** start of Data segment **

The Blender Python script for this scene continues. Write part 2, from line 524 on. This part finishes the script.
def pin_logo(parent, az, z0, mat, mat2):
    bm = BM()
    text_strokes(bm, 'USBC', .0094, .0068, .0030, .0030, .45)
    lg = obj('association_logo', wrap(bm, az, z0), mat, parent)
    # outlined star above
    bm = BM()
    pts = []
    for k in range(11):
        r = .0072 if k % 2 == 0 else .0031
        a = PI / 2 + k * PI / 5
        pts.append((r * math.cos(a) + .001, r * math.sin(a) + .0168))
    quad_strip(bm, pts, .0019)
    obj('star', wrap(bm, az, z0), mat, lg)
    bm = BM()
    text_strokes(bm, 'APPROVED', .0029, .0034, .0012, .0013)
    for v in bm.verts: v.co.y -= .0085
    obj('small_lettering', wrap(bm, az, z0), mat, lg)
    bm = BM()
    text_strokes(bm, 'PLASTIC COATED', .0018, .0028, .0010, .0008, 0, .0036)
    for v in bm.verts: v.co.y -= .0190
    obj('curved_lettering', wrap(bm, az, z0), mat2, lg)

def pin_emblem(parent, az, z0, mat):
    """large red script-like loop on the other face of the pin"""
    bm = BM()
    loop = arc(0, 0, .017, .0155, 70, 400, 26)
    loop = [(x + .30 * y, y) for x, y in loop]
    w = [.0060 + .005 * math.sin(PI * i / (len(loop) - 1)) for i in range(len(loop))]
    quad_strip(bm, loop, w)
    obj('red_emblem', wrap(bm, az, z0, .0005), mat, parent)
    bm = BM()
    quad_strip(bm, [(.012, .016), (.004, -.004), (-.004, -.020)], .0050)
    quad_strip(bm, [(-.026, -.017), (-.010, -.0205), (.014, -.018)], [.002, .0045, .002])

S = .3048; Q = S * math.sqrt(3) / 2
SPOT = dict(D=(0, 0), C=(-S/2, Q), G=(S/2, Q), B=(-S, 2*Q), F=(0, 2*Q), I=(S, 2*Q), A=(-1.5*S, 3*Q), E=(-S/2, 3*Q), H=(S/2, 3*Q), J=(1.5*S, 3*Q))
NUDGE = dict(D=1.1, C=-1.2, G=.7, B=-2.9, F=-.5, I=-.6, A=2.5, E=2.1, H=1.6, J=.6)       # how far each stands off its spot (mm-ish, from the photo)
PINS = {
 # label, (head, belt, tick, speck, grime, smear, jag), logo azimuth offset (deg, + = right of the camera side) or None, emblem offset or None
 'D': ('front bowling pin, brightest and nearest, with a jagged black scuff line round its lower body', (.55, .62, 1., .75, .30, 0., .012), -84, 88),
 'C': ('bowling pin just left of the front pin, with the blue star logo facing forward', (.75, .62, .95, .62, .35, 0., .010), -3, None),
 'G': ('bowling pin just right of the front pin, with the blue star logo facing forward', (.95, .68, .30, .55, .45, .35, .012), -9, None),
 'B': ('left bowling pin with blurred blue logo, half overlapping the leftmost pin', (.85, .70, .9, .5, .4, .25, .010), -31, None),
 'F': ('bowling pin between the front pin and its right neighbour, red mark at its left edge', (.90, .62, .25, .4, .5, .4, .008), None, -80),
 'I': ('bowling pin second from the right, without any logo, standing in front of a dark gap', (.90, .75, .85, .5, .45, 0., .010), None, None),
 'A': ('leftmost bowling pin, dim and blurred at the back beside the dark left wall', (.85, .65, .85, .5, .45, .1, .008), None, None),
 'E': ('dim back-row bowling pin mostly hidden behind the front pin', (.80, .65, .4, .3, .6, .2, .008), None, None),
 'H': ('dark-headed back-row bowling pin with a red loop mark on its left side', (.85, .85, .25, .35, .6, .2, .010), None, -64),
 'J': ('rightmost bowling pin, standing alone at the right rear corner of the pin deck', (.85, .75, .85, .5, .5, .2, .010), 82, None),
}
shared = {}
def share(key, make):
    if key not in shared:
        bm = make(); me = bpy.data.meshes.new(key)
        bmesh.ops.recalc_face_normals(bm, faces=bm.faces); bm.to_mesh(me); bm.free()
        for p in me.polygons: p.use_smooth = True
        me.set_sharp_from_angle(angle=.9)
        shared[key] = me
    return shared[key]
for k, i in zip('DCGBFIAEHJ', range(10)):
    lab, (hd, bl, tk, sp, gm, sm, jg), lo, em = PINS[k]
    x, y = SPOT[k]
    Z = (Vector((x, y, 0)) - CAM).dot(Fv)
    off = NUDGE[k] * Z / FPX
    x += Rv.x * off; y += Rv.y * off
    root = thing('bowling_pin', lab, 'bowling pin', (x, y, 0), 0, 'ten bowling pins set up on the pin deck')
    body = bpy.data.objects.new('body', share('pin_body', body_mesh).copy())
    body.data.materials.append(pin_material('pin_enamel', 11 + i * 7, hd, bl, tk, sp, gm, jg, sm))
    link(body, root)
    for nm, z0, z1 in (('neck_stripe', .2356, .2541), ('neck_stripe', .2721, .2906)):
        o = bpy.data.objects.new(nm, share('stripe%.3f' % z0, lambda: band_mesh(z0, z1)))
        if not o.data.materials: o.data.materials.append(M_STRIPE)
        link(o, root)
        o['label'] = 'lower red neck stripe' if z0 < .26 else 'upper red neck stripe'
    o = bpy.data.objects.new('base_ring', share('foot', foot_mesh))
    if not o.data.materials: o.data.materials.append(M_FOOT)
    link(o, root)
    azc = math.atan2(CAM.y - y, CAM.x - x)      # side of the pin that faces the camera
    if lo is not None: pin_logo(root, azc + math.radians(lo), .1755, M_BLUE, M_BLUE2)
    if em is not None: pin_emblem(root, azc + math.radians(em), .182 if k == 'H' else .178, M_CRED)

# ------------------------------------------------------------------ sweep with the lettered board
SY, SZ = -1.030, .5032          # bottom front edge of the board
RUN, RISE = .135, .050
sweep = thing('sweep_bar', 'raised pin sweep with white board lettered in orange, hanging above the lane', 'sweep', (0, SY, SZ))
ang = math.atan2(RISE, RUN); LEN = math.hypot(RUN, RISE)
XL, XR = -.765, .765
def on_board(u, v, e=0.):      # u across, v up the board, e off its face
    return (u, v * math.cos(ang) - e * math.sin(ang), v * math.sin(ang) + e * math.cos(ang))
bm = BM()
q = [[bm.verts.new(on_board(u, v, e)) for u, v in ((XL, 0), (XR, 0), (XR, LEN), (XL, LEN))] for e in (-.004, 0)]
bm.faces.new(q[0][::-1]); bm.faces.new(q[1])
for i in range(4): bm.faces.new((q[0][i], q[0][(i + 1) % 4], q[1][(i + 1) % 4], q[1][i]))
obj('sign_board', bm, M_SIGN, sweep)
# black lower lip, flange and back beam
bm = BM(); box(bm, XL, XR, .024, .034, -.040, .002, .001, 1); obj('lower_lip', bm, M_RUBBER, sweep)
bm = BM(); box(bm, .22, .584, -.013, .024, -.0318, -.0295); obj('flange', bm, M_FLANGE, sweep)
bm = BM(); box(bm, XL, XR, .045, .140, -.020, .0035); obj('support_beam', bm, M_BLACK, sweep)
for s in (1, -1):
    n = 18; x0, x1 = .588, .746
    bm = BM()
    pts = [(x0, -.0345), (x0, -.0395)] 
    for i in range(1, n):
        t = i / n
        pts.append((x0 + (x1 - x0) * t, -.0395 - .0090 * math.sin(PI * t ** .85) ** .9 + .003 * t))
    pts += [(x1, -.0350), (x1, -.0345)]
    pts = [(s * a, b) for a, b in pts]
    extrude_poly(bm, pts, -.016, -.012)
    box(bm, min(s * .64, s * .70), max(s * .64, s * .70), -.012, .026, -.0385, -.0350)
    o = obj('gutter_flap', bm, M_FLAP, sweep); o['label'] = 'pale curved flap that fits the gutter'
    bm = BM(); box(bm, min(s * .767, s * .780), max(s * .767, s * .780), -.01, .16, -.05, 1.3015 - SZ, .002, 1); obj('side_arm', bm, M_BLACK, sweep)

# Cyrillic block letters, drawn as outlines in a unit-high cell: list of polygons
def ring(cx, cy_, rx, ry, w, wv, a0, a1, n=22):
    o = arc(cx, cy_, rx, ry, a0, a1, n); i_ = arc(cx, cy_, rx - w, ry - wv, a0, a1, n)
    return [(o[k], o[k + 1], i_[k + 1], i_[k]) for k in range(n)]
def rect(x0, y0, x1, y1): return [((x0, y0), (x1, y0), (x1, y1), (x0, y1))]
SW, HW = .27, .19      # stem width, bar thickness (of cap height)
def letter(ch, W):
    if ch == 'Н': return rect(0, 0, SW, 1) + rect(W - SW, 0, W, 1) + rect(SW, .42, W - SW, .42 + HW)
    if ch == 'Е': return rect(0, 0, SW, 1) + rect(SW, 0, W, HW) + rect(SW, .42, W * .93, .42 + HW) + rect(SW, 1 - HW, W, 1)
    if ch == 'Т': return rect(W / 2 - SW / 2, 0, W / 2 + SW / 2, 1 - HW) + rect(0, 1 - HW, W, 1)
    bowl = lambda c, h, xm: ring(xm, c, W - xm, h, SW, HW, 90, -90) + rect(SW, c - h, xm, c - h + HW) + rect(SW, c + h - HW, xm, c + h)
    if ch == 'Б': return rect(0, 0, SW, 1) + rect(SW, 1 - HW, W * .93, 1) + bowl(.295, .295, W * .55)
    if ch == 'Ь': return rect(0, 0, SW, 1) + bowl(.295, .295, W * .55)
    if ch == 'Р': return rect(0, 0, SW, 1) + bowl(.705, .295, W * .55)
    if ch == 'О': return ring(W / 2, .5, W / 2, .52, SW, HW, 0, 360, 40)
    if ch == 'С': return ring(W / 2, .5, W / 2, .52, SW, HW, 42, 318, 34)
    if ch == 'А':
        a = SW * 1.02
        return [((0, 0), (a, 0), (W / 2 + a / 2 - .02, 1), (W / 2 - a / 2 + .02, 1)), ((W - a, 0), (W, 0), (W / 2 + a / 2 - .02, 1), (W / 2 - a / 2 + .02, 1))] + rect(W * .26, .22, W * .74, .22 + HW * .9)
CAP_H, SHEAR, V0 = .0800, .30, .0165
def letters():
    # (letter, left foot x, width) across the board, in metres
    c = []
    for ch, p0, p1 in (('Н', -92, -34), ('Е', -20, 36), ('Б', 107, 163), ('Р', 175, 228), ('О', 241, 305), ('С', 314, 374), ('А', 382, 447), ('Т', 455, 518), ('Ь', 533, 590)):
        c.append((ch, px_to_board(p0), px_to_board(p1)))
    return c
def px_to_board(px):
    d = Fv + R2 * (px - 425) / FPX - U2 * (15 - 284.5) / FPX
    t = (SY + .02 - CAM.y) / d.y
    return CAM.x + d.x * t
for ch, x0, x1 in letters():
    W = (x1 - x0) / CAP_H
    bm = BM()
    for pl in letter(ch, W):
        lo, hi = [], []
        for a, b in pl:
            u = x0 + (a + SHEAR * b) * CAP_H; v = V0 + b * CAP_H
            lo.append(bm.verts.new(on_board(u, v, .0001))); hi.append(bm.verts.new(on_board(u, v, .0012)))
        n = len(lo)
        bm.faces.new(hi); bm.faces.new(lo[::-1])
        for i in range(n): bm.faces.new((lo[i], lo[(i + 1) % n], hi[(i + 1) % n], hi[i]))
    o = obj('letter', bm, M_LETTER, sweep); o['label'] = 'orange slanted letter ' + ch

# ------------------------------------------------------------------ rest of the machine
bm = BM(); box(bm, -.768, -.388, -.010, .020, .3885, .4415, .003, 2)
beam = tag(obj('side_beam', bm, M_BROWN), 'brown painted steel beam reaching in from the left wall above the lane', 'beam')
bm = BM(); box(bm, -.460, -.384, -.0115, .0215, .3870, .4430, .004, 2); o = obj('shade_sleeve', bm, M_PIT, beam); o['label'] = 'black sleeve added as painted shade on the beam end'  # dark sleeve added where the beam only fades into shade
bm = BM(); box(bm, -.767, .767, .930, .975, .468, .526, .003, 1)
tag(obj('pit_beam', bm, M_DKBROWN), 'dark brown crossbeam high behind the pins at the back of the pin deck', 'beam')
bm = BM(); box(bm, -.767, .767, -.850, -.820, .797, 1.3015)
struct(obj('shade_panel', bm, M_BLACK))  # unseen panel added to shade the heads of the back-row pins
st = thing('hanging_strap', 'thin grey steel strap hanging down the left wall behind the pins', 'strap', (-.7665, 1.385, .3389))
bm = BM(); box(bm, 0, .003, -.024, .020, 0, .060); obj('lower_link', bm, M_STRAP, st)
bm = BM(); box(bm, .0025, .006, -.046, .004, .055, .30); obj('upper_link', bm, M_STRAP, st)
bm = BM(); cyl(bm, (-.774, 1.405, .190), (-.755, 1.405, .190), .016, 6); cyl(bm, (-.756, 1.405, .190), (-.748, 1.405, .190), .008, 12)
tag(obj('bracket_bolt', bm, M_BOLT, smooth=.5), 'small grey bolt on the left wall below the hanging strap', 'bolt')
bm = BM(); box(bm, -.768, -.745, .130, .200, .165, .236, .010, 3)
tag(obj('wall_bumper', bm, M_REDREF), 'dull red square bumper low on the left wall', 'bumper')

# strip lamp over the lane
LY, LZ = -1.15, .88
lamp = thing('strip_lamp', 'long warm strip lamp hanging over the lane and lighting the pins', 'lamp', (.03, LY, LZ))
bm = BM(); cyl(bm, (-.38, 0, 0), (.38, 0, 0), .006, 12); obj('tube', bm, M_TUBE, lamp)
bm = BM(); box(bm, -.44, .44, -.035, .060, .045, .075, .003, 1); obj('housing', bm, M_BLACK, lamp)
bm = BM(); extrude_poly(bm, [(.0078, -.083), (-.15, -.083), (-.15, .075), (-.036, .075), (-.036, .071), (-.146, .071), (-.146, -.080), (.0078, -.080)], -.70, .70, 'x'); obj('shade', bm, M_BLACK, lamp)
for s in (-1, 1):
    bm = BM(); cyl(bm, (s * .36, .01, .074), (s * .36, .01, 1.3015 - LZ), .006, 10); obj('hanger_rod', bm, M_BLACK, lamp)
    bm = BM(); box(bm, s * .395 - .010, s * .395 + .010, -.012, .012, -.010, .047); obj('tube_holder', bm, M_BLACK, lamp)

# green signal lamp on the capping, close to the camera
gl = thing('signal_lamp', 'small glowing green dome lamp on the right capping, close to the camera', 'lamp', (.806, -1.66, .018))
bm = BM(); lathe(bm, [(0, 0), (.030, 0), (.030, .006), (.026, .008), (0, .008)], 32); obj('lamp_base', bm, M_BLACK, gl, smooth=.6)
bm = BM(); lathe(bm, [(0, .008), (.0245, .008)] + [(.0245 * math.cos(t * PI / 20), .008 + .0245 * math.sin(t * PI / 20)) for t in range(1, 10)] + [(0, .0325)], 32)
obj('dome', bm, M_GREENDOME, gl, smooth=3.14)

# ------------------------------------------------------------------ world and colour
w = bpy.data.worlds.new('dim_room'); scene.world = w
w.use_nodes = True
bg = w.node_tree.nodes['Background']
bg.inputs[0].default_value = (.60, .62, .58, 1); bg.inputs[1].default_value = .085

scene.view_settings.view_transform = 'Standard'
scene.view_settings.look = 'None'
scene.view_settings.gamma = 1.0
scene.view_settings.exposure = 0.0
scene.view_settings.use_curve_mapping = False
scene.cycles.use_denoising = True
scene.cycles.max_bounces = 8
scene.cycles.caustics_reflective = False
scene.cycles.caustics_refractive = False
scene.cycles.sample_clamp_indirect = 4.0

** end of Data segment **

## Goal
Which lines contain "scene"? Copy each of them.

## Answer
The Blender Python script for this scene continues. Write part 2, from line 524 on. This part finishes the script.
w = bpy.data.worlds.new('dim_room'); scene.world = w
scene.view_settings.view_transform = 'Standard'
scene.view_settings.look = 'None'
scene.view_settings.gamma = 1.0
scene.view_settings.exposure = 0.0
scene.view_settings.use_curve_mapping = False
scene.cycles.use_denoising = True
scene.cycles.max_bounces = 8
scene.cycles.caustics_reflective = False
scene.cycles.caustics_refractive = False
scene.cycles.sample_clamp_indirect = 4.0